Compositor e Mestre em Educação Artística.




[i]   Conversi, D. (January de 2004). Americanization and the planetary spread of ethnic conflict: The globalization trap. Obtido em 15 de Agosto de 2011, de Permanent forum on Cultural Pluralism: http://www.planetagora.org/english/theme4_suj2_note.html
[ii]   In Adorno, T. W. (2010). Indústria cultural e sociedade. (J. M. Almeida, Ed.) São Paulo: Paz e Terra, p. 19.
[iii] Lordon, F. (Agosto de 2011). A desglobalização e os seus inimigos. Le Monde diplomatique, pp. 2-3.

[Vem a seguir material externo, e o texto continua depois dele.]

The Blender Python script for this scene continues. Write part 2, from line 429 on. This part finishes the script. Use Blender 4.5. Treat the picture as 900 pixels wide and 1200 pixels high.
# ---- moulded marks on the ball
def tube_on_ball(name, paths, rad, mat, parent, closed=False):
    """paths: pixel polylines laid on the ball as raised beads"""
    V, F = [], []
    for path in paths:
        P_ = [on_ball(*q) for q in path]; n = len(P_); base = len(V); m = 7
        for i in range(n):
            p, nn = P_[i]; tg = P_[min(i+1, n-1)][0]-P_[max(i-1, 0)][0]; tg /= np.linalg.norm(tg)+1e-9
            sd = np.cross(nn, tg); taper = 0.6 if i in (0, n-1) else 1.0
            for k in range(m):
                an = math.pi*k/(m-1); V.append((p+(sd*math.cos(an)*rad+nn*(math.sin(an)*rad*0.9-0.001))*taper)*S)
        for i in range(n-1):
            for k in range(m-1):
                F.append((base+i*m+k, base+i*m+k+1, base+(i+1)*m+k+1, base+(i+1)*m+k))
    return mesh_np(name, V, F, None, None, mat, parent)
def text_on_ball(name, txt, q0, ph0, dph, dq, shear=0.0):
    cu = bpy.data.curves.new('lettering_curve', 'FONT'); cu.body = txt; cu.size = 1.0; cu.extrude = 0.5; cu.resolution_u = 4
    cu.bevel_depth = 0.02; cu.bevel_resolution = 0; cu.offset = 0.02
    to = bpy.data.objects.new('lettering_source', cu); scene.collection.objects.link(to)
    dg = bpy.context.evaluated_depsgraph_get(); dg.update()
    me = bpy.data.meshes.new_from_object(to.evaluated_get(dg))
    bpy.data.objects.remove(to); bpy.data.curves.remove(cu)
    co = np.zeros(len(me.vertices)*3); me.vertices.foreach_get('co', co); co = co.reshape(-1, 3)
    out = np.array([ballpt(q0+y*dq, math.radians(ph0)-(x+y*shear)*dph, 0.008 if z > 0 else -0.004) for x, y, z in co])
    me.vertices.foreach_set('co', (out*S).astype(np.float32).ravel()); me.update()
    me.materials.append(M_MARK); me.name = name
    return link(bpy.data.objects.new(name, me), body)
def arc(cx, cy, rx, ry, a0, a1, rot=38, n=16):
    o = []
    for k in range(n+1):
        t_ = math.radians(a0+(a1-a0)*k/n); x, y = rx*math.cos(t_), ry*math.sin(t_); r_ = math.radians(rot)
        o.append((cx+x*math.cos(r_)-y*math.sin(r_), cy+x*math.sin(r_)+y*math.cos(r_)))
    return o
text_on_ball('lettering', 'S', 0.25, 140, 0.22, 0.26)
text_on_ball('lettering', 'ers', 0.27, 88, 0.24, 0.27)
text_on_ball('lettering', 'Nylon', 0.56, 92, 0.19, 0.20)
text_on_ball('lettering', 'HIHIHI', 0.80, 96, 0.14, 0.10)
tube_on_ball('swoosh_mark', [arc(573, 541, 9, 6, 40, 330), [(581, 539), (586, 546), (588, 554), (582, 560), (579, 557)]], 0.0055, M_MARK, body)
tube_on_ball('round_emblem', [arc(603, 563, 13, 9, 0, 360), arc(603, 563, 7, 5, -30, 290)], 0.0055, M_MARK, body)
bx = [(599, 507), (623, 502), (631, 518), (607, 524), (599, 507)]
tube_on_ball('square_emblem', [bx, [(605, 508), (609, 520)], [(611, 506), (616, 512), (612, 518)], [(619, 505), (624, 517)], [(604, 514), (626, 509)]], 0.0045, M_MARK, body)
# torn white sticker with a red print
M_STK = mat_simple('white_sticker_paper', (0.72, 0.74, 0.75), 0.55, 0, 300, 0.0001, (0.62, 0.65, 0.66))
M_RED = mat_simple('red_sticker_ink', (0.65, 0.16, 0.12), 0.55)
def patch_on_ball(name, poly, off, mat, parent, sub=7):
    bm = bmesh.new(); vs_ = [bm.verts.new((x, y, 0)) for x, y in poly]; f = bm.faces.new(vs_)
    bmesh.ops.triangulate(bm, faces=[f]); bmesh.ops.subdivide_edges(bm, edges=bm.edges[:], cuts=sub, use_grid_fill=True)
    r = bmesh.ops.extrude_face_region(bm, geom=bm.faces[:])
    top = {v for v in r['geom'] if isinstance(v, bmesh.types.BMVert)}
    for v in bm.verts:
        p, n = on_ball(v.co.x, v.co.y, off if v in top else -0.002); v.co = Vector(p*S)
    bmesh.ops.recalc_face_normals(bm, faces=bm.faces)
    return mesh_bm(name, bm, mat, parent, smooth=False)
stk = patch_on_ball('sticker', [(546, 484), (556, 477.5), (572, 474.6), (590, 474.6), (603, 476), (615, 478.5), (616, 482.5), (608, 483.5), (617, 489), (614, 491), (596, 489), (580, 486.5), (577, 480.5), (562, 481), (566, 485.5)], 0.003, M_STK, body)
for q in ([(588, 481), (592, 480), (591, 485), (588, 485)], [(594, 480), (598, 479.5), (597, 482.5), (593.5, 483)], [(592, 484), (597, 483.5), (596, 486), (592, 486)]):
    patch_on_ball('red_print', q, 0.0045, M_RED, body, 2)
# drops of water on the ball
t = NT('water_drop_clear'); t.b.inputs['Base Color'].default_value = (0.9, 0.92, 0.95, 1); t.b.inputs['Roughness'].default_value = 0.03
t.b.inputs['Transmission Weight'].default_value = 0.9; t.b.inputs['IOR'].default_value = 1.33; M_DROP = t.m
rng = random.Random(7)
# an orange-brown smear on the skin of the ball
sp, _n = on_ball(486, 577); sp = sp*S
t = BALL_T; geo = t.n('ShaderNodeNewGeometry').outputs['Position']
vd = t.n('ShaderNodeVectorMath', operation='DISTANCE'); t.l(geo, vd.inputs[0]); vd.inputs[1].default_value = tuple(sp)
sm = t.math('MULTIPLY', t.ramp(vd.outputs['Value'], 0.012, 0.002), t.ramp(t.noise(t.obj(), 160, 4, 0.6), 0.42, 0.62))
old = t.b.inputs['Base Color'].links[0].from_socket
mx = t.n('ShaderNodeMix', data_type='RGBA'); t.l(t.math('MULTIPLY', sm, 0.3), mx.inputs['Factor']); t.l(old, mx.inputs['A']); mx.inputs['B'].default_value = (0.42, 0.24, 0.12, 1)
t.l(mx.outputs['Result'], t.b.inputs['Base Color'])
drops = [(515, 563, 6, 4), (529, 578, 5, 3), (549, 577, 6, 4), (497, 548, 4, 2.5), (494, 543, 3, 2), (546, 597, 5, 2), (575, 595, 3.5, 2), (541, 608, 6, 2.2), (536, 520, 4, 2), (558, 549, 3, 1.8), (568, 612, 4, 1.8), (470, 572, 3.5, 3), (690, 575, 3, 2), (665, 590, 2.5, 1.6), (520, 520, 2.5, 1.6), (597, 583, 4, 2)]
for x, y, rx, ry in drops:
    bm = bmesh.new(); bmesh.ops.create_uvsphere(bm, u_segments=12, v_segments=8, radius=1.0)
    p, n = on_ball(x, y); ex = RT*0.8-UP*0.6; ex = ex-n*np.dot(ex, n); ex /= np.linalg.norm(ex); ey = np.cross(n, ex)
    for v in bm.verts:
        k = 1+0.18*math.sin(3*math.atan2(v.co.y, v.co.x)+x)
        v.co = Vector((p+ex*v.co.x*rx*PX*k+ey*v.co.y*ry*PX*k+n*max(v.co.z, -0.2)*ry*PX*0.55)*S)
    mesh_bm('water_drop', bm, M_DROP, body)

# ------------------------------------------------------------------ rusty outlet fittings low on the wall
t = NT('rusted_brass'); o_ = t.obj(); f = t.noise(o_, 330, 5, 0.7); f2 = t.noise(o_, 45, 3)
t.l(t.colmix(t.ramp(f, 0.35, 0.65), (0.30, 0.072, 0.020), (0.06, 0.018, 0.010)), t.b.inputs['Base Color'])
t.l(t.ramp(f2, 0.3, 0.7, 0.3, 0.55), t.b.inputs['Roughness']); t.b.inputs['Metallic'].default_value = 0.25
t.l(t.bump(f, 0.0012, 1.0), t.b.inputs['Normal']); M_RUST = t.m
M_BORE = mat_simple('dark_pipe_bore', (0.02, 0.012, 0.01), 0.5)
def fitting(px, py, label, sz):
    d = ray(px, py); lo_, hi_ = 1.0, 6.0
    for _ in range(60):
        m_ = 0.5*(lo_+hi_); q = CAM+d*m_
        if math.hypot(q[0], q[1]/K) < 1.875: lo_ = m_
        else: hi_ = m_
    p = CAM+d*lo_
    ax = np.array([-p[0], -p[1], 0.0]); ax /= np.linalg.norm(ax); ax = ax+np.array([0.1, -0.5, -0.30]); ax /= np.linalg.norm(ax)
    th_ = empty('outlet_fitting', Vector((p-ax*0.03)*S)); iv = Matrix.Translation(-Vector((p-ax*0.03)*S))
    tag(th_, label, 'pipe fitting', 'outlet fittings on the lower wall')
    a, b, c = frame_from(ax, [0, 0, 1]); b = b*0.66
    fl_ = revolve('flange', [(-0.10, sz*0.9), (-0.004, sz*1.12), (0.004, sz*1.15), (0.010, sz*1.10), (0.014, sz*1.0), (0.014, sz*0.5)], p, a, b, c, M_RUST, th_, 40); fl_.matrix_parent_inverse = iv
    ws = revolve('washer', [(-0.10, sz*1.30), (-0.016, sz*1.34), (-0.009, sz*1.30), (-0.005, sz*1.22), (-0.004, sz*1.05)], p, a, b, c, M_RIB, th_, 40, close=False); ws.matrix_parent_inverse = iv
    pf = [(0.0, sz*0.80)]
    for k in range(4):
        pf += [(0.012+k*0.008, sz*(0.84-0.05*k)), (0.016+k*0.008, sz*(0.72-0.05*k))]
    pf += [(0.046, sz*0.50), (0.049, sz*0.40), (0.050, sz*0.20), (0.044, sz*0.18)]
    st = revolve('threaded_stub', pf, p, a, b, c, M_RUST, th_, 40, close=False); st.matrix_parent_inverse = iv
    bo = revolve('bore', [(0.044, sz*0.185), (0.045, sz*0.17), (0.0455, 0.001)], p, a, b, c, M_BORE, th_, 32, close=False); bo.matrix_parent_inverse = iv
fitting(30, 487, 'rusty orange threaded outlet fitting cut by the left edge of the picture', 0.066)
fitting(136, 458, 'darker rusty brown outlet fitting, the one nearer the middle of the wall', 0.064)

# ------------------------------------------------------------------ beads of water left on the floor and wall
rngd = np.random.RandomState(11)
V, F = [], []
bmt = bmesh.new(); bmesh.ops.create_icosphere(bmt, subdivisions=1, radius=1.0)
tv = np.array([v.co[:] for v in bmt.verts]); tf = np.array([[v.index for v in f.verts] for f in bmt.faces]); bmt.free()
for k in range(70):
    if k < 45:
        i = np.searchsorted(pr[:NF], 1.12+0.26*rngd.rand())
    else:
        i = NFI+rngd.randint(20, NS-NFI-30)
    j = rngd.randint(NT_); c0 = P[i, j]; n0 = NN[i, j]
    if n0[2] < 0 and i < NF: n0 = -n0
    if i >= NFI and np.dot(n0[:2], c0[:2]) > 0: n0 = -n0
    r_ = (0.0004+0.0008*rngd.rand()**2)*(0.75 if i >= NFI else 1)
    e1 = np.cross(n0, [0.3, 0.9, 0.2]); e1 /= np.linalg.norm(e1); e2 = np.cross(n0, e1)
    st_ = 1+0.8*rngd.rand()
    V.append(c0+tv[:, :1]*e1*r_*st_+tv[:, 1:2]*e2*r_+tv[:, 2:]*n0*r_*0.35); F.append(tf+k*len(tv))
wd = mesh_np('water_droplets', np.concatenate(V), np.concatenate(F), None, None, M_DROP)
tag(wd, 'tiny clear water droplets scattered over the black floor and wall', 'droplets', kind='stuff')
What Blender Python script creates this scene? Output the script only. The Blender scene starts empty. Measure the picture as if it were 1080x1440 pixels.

[iv]   Conversi, D., op. cit.
[v]   Adorno, T. W. (2010). Indústria cultural e sociedade. (J. M. Almeida, Ed.) São Paulo: Paz e Terra, p. 14.
[vi]   Conversi, D., op. cit.
[vii] Soros, G. (2008). Um novo paradigma para os mercados financeiros. (L. Boldrini, & P. Migliacci, Trads.) Agir Editora: Rio de Janeiro, p. 183.
[viii] Hofstede, G. (2003). Culturas e Organizações. Compreender a nossa programação mental. Lisboa: Sílabo, p. 19.
[ix]   Lévi-Strauss, C. (2010). Mito e significado. (A. Bessa, Trad.) Lisboa: Edições 70, pp. 31-32.
[x]   Conversi, D., op. cit.
[xi]   Adorno, T. W. (2010). Indústria cultural e sociedade. (J. M. Almeida, Ed.) São Paulo: Paz e Terra, p. 9.
[xii] Santos, B. d. (2002). A crítica da razão indolente: contra o desperdício da experiência (4ª ed., Vol. 1). São Paulo: Cortez, p. 71.